The novel opens with the spirit of a woman haunting the West India docks, in London. She remembers two hundred years back when the smell of a dead boy gave her hiding position away and her and her unborn baby were dragged away, their freedom lost forever. She still searches for her Son, Uzo, who she hid before being taken by the slavers, and the daughter, although she never saw her, she knows that she had a baby girl, who she never got to name. On days she can hear them cry out to her, and she searches, the world for them, always returning to these docks empty handed.
Michael’s world is turned upside down when his eighteen-year old brother Simon, murders his stepmother. Michael, only sixteen, quickly realises that he is drowning, unable to handle the weight of the world crushing him. He does not even have enough money for his stepmother’s funeral, and his part time job at the super-market is not going to be enough to pay the multitude of bills.

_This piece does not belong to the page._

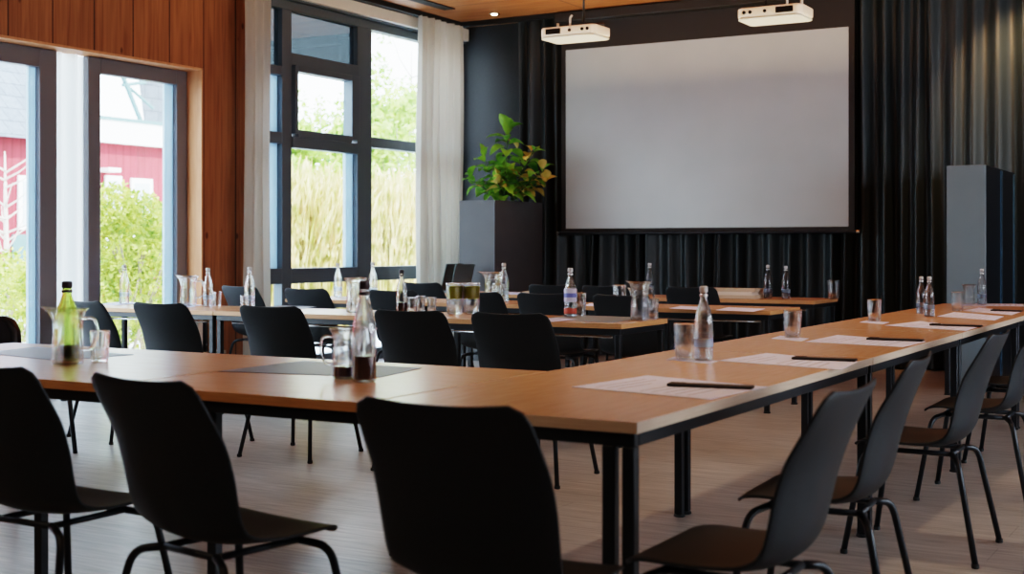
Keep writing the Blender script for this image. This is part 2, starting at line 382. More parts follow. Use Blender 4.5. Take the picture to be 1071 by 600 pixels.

With his mind fragile and his psyche fractured he turns to his best friend from his school days and starts to become ensnared in the world of drugs. Not just because he needs the money, but he needs a place where he can relax and mask the pain of what has happened. He doesn’t realise that this lifestyle is only a façade, the problems are still there and getting worse by the day.
Chapter five, returns the reader to Nigeria in 1981, to the little town of Obowi. This is the town where the ghost of the mother left her son before the slavers took her and she takes up the narration again. She laments that not much has changed until you start looking more closely. Some items such as the World War II tank left from the Biafran War, incongruous to her time, others have remained for over two hundred years. It is here in Obowi that we meet Ngozi.
Ngozi is anxious because she must move to Enugu, a village much larger than Obowi. Ngozi, does not want to leave her family, but has no choice, because she is moving to continue here education. She is worried that the family who she is staying with, the Asikas will not like her.
Through the eyes of the ghost of the mother, while continuing her endless search for her children, we follow the narratives of Michael and Ngozi, who for some reason she is drawn to.
We witness their lives changing as they get older. Both characters represent archetypical classes that they are locked into, a titanic effort needed to break the mould into which they have been poured.
I think that this is reflected in the brilliant choice of title. The Book of Echoes. Echoes representing the same lives, lives that are locked into similarity, never changing with each generation and weakening with each echo.
Both of their lives are extremely different but equally challenging. We live with the difficulties that Ngozi and Enugu experience. Amaka uses a wonderful phrase, “force-ripened into adulthood” as they try to escape from the stereotype and live a better life.
Throughout the novel, the narrative will switch back to the past when the ghost of the mother was alive, and we witness the horrible conditions she experiences after being stolen from her village. I don’t think that a novel can capture the cruelty and sadness that she would have experienced, but Amaka gives it a cracking attempt.
Amaka’s biography states that she started this novel twenty years ago and it certainly shows. There is no sign of this being a debut and it is smartly written. You can feel Amaka’s passion rising off the page. The novel covers an enormous amount of time, capturing the lives of the protagonists, from child to adult, but it never gets mired in the mundane, perhaps because the protagonist’s lives are such a struggle and such a fight to survive, they don’t seem to experience a boring moment.
Amaka does not hide that this book’s central theme is the oppression and struggle of black African people and women. She makes the excellent point of how far they and we as a whole society have come through the words of Marcia, Michael’s sister,
“Michael, it doesn’t look like things are changing because we’re living it. But over time, just as when we look back to our greatgrandparents’ time, we’ve moved a whole galaxy forward. In our great-grandfathers’ and -grandmothers’ time, we would have been out there cutting sugar cane for some slave master on some plantation, being whipped For Christ’s sake, we might not have even known each other or Mum – they might have sold us at birth. Or even forty years ago, would I have had the opportunity to go to the school I went to?”
In this novel, it’s Nigeria and England, but the narrative holds true for the world. We are making, and have made huge progress to wiping racism, sexism, and bigotry from the world, it is hard for us to see because we are living in the moment, but hopefully in the next couple of generations, if we have not destroyed the planet, we will have at least destroyed racism, sexism and bigotry.
I requested this book for review because of it’s narrative, it’s strong theme of racism and the struggle of those who experience it. Growing up in Queensland Australia, I experienced many forms of racism inflicted on the Aborigines, who are mentioned a few times in this book. Everybody in this world deserves the same chance, the same opportunities, the same happiness as everybody else regardless of race or sex.
People will read that sentence and say, Oh but it’s not that simple.
But it is!
4 Stars!
Rosanna Amaka grew up in South London and is of African and Caribbean heritage. As a child she loved writing short stories later progressing to novels, which she has spent many years crafting.